> Given problem:
Reproduce each line of the listing exactly.

> Dataset extract:

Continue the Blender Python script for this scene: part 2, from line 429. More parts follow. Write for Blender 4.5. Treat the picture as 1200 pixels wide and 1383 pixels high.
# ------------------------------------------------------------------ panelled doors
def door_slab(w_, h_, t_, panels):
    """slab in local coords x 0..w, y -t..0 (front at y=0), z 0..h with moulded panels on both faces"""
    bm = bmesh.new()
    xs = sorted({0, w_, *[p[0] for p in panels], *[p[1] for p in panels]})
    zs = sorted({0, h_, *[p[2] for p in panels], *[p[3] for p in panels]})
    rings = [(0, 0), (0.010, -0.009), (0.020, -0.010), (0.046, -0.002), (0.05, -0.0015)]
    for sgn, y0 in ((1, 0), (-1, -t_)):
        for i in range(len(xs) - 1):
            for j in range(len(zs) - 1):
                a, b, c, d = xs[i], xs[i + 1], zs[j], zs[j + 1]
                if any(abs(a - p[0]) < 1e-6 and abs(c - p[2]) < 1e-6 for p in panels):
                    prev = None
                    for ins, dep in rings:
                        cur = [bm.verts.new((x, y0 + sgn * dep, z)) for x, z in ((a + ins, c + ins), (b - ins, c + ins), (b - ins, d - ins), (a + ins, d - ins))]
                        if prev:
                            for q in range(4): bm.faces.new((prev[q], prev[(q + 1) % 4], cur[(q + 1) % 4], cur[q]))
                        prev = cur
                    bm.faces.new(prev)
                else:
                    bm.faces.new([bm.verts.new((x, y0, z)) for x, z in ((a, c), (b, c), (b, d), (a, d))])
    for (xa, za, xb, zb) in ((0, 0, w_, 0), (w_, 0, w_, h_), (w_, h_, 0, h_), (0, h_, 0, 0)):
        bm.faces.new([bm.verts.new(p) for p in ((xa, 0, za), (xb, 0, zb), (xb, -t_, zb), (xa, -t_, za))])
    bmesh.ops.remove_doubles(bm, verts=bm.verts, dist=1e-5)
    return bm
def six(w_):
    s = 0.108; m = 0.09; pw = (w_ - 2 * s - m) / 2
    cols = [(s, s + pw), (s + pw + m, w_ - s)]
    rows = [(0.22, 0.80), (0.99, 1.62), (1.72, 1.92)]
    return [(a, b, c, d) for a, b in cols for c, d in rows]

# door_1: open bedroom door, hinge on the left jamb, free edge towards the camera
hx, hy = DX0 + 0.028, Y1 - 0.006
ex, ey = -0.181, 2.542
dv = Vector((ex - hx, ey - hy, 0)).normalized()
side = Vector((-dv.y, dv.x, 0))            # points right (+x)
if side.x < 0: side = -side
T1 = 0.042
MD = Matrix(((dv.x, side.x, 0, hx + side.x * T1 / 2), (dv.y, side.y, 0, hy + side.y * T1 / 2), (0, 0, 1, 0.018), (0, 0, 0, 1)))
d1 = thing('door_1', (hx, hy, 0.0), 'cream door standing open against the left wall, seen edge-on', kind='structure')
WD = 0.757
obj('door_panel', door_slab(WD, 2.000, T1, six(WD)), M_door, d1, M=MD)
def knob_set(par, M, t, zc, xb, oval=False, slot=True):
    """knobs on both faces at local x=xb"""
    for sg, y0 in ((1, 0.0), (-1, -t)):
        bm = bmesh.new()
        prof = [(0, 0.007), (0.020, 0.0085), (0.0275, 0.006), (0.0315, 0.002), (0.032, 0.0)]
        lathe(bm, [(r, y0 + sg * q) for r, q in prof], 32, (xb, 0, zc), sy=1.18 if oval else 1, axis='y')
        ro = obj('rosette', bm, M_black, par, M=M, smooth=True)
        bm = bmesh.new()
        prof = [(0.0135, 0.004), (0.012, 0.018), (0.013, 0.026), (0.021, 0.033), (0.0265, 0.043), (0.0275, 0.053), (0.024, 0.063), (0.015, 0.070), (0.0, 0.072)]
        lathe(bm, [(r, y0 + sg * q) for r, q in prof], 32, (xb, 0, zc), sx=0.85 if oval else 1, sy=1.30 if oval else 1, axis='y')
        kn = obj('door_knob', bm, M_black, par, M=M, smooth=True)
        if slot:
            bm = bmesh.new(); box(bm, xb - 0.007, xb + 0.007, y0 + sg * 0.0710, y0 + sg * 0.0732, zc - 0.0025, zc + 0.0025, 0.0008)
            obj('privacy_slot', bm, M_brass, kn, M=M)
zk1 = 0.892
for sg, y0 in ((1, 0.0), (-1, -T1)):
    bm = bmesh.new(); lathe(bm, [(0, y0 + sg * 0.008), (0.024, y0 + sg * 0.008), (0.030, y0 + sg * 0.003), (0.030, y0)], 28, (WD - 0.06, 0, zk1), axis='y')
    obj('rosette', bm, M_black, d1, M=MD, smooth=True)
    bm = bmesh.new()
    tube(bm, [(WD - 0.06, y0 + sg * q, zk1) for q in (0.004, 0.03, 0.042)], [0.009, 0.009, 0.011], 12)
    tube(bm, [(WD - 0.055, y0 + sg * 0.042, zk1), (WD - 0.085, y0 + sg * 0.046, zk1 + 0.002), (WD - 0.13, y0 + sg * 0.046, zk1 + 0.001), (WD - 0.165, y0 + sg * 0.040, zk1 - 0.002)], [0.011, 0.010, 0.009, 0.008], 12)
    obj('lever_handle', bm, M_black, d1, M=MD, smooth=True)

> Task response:
Continue the Blender Python script for this scene: part 2, from line 429. More parts follow. Write for Blender 4.5. Treat the picture as 1200 pixels wide and 1383 pixels high.
# ------------------------------------------------------------------ panelled doors
def door_slab(w_, h_, t_, panels):
    """slab in local coords x 0..w, y -t..0 (front at y=0), z 0..h with moulded panels on both faces"""
    bm = bmesh.new()
    xs = sorted({0, w_, *[p[0] for p in panels], *[p[1] for p in panels]})
    zs = sorted({0, h_, *[p[2] for p in panels], *[p[3] for p in panels]})
    rings = [(0, 0), (0.010, -0.009), (0.020, -0.010), (0.046, -0.002), (0.05, -0.0015)]
    for sgn, y0 in ((1, 0), (-1, -t_)):
        for i in range(len(xs) - 1):
            for j in range(len(zs) - 1):
                a, b, c, d = xs[i], xs[i + 1], zs[j], zs[j + 1]
                if any(abs(a - p[0]) < 1e-6 and abs(c - p[2]) < 1e-6 for p in panels):
                    prev = None
                    for ins, dep in rings:
                        cur = [bm.verts.new((x, y0 + sgn * dep, z)) for x, z in ((a + ins, c + ins), (b - ins, c + ins), (b - ins, d - ins), (a + ins, d - ins))]
                        if prev:
                            for q in range(4): bm.faces.new((prev[q], prev[(q + 1) % 4], cur[(q + 1) % 4], cur[q]))
                        prev = cur
                    bm.faces.new(prev)
                else:
                    bm.faces.new([bm.verts.new((x, y0, z)) for x, z in ((a, c), (b, c), (b, d), (a, d))])
    for (xa, za, xb, zb) in ((0, 0, w_, 0), (w_, 0, w_, h_), (w_, h_, 0, h_), (0, h_, 0, 0)):
        bm.faces.new([bm.verts.new(p) for p in ((xa, 0, za), (xb, 0, zb), (xb, -t_, zb), (xa, -t_, za))])
    bmesh.ops.remove_doubles(bm, verts=bm.verts, dist=1e-5)
    return bm
def six(w_):
    s = 0.108; m = 0.09; pw = (w_ - 2 * s - m) / 2
    cols = [(s, s + pw), (s + pw + m, w_ - s)]
    rows = [(0.22, 0.80), (0.99, 1.62), (1.72, 1.92)]
    return [(a, b, c, d) for a, b in cols for c, d in rows]

# door_1: open bedroom door, hinge on the left jamb, free edge towards the camera
hx, hy = DX0 + 0.028, Y1 - 0.006
ex, ey = -0.181, 2.542
dv = Vector((ex - hx, ey - hy, 0)).normalized()
side = Vector((-dv.y, dv.x, 0))            # points right (+x)
if side.x < 0: side = -side
T1 = 0.042
MD = Matrix(((dv.x, side.x, 0, hx + side.x * T1 / 2), (dv.y, side.y, 0, hy + side.y * T1 / 2), (0, 0, 1, 0.018), (0, 0, 0, 1)))
d1 = thing('door_1', (hx, hy, 0.0), 'cream door standing open against the left wall, seen edge-on', kind='structure')
WD = 0.757
obj('door_panel', door_slab(WD, 2.000, T1, six(WD)), M_door, d1, M=MD)
def knob_set(par, M, t, zc, xb, oval=False, slot=True):
    """knobs on both faces at local x=xb"""
    for sg, y0 in ((1, 0.0), (-1, -t)):
        bm = bmesh.new()
        prof = [(0, 0.007), (0.020, 0.0085), (0.0275, 0.006), (0.0315, 0.002), (0.032, 0.0)]
        lathe(bm, [(r, y0 + sg * q) for r, q in prof], 32, (xb, 0, zc), sy=1.18 if oval else 1, axis='y')
        ro = obj('rosette', bm, M_black, par, M=M, smooth=True)
        bm = bmesh.new()
        prof = [(0.0135, 0.004), (0.012, 0.018), (0.013, 0.026), (0.021, 0.033), (0.0265, 0.043), (0.0275, 0.053), (0.024, 0.063), (0.015, 0.070), (0.0, 0.072)]
        lathe(bm, [(r, y0 + sg * q) for r, q in prof], 32, (xb, 0, zc), sx=0.85 if oval else 1, sy=1.30 if oval else 1, axis='y')
        kn = obj('door_knob', bm, M_black, par, M=M, smooth=True)
        if slot:
            bm = bmesh.new(); box(bm, xb - 0.007, xb + 0.007, y0 + sg * 0.0710, y0 + sg * 0.0732, zc - 0.0025, zc + 0.0025, 0.0008)
            obj('privacy_slot', bm, M_brass, kn, M=M)
zk1 = 0.892
for sg, y0 in ((1, 0.0), (-1, -T1)):
    bm = bmesh.new(); lathe(bm, [(0, y0 + sg * 0.008), (0.024, y0 + sg * 0.008), (0.030, y0 + sg * 0.003), (0.030, y0)], 28, (WD - 0.06, 0, zk1), axis='y')
    obj('rosette', bm, M_black, d1, M=MD, smooth=True)
    bm = bmesh.new()
    tube(bm, [(WD - 0.06, y0 + sg * q, zk1) for q in (0.004, 0.03, 0.042)], [0.009, 0.009, 0.011], 12)
    tube(bm, [(WD - 0.055, y0 + sg * 0.042, zk1), (WD - 0.085, y0 + sg * 0.046, zk1 + 0.002), (WD - 0.13, y0 + sg * 0.046, zk1 + 0.001), (WD - 0.165, y0 + sg * 0.040, zk1 - 0.002)], [0.011, 0.010, 0.009, 0.008], 12)
    obj('lever_handle', bm, M_black, d1, M=MD, smooth=True)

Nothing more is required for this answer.